Coffee Talk: A Day in the Life

November 20, 2008 at 2:49 pm (apprenticeship, becca giles, kingdom)

I listened to a woman from Mars Hill Church in Seattle doing a message on “Soul Talk v. Self Talk” the other day. I was really convicted this week that often when I’m having coffee dates with my friends, hitting the range of discipling scenarios: formal, informal, group or just a catch up, I love to steer the conversation back to me. There’s the strategy, “oh yeah, I know what you feel. That happened to me when…” which is much more obvious. But then there are the more subtle ways that I like to draw the attention away from myself and then become a hero to the friend. ‘Let me fix you’ my words suggest. I learned a long time ago to veer from advice-giving, and lean into question-asking as a technique to really hear the other person. But then, I quickly go in my head analyzing the situation…what wounds does she have as a child, which actually distracts me from my friend rather than actually loving him/her. And when I ask the question, ‘am I blessing this person?’ I can walk away believing ‘yes’ but I’m getting more and more convinced that the answer is frequently ‘no’. I am putting myself as the answer to all their problems rather than Jesus!

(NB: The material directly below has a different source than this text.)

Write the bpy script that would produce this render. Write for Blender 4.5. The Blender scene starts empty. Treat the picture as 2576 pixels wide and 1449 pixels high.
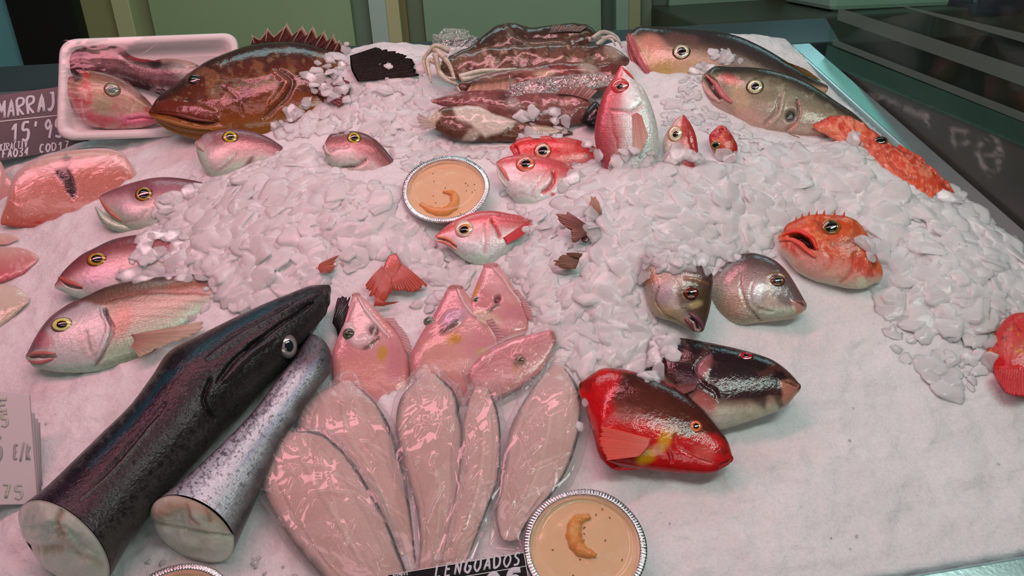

This week I have had two really good conversations where I KNOW the Spirit was directing me. I prayed for my friends as I heard them talk, asking God what would YOU have me say to this person? How can I demonstrate your love for my friend and help recenter both of our lives on YOU, rather that what I can do for the person. One of the jewels of wisdom in the talk I listened to, and also one I have heard at different points of my apprenticeship year is this: ‘what would it look like for this person to be completely wrapped up and in love with Jesus alone?’ and that means that we have to have our imaginations increased. What would a fully redeemed, passionate and free woman look like in the person of ___? (because we are all created differently, which is another reason to believe that person x may not be designed exactly me!)

And that of course leads me to the question- what would MY life look life if I was totally resting in Jesus’s love? If I saw Him alone as the source of identity and Truth? One answer is that I wouldn’t need other people to think, wow, Rebecca is such a great friend. And I would long for others to be caught up in the good news of Jesus and his resurrection which invites us into full life!! It’s a much bigger story than the one my life and my conversations seem to be telling at present. And that one is much more beautiful and exciting.

And it’s all part of my job- I think I have the best job in the world!!

Becca Giles is from Charlottesville, VA and graduated from UVA ‘06. She participated in the summer internship ‘05-06 and moved to Ireland in May 2007 and is finishing her second year of the apprenticeship, through August 2009.